Spopolano di questi tempi il boy scout di Pontassieve asceso a Palazzo Chigi con la sua corte, più o meno miracolata; il “fighetto” napoletano che veste come Lord Brummel all’ombra di un comico dal quale tutto esteticamente lo divide, politicamente non lo abbiamo ancora capito; l’Orlando furioso padano lanciato alla conquista d’Italia (quella che voleva dividere un po’ di tempo fa) con i voti del Cavaliere tornato in sella per la sua ultima rivincita.
Masanielli e Capitan Fracassa, nei rispetti campi disastrati dopo la fine di un sistema politico che pur con tante pecche qualcosa di buono era riuscito a combinare, si disputano le spoglie del Belpaese, nell’indifferenza sempre più palese dei cittadini ormai disgustati e rassegnati costretti a vivere in città un tempo meravigliose, come Roma, amministrate da un personale politico che non si capisce come sia potuto venir fuori. A proposito di Roma, Gervaso scrive, intervenendo come voce fuori campo, nel racconto di Cesaretto: “Non era una Capitale, tantomeno una metropoli, ma un mix fra un manicomio, un bordello un circo equestre, un luna park, una camera a gas. Non funzionava niente, e se qualcosa funzionava, la popolazione piombava nel panico perché dove nulla funziona nulla deve funzionare per non sturbare. Come dicono al Testaccio, ma anche a Prima Porta, gli abitanti”.

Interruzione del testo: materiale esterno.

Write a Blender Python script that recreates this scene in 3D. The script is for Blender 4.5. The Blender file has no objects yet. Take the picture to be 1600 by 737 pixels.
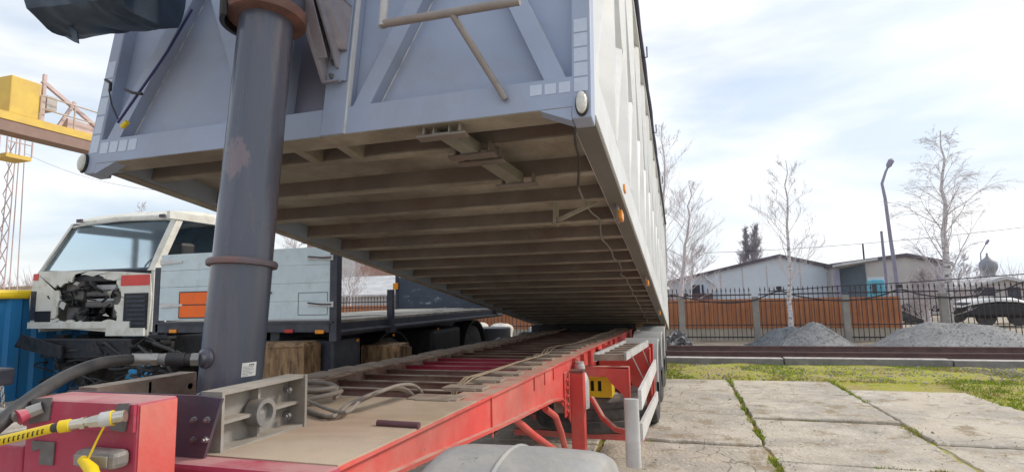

Chi ci capisce è bravo, insomma. E Gervaso è uno che se ne intende. Ha visto passare tipi di ogni genere e colore sotto i suoi occhi fin dall’antichità cui si è dedicato amorevolmente riportandocela con il fascino che abbiamo apprezzato. Oggi si deve accontentare dei figuri che ammorbano le nostre esistenze. Non tenta di nobilitarli, come fa qualche aedo di regime, ma di rappresentarli per quelli che sono: militi della decadenza ai quali non più d’uno sberleffo si addice. E Gervaso è un maestro in quest’arte come conferma questo suo ultimo libro scritto con la levità del saggio che ormai frequenta Seneca e Ovidio, Erasmo e Sinesio di Cirene. No, non sono ministri del governo del conte Paolo Gentiloni, ma appartengono ad un altro mondo, ad un’altra storia che talvolta, se si ha la fortuna di leggerla, ci conforta alquanto. Come la prosa di Gervaso, uno degli ultimi eleganti conservatori consapevole che non c’è più nulla da conservare tra queste macerie.